Ohio property division laws

In Ohio, property is divided equitably upon divorce. Property may not be divided perfectly evenly between the couple, but it will be divided in a manner that the court deems equitable based on the circumstances of both spouses.

According to the website of the Ohio State Bar Association, retirement funds and benefits accrued before a couple married are exempt from equitable division. However, if they were accumulated during the marriage, all of the following will be equitably divided:
- Benefit plans.
- 401(k) accounts.
- IRAs and Roth IRAs.
- Social Security.

Each of these assets may be split in half between the couple, or each spouse may be awarded different funds or benefits in a way that makes the overall distribution equitable. Although the specifics of the division sometimes have to be decided in court, some spouses can arrive at a settlement together. However, spouses who choose this route should keep a few things in mind.

Considerations for dividing assets

Where property division in a divorce is concerned, it is always best for each spouse to consult with an attorney before agreeing on a settlement. The Huffington Post points out that, sometimes, divisions of assets like retirement investments may not be as equitable as they seem.

One often-overlooked consideration is whether retirement accounts are pre-tax and how any money withdrawn will be taxed. Spouses who receive equivalent amounts held in accounts of different types may walk away with considerably different amounts of money once taxes or penalties have been factored in.
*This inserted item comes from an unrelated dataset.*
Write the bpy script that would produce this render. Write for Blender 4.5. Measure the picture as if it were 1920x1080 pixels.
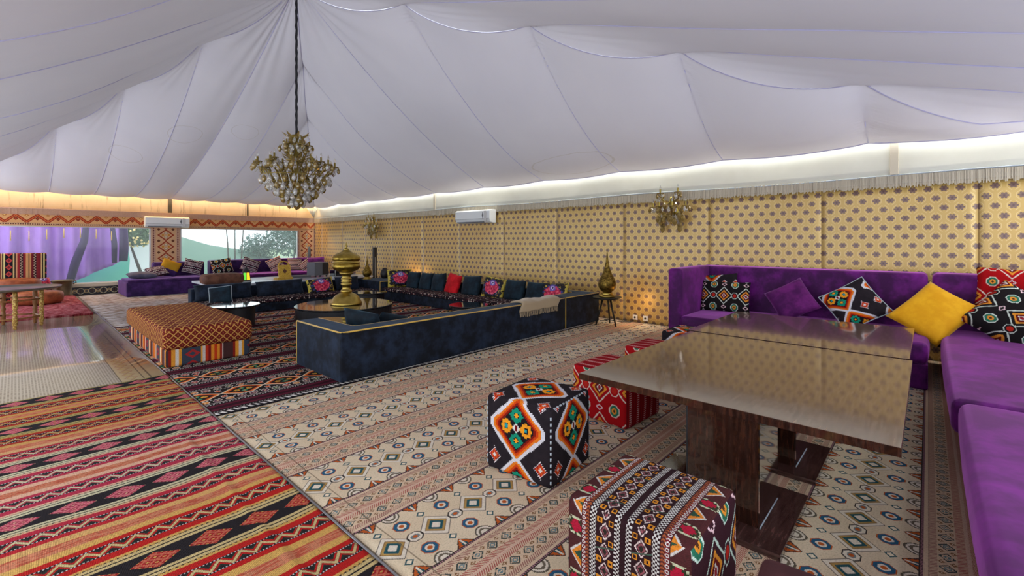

Spouses also need to carefully evaluate the value of their house and other shared property before agreeing to accept that property over other assets in a settlement.

Divorce is becoming more common among couples that are nearing retirement age, and it is extremely important for these couples to pay close attention to the way that their assets are divided. Maintaining the same standard of living is difficult for any divorcing couple, but for people who do not have many working years left to make up for money lost, ensuring a financially stable outcome after the separation is critical.

Anyone who is preparing for an Ohio divorce at any age should make sure to speak with an attorney about the relevant state laws and the different available settlement options.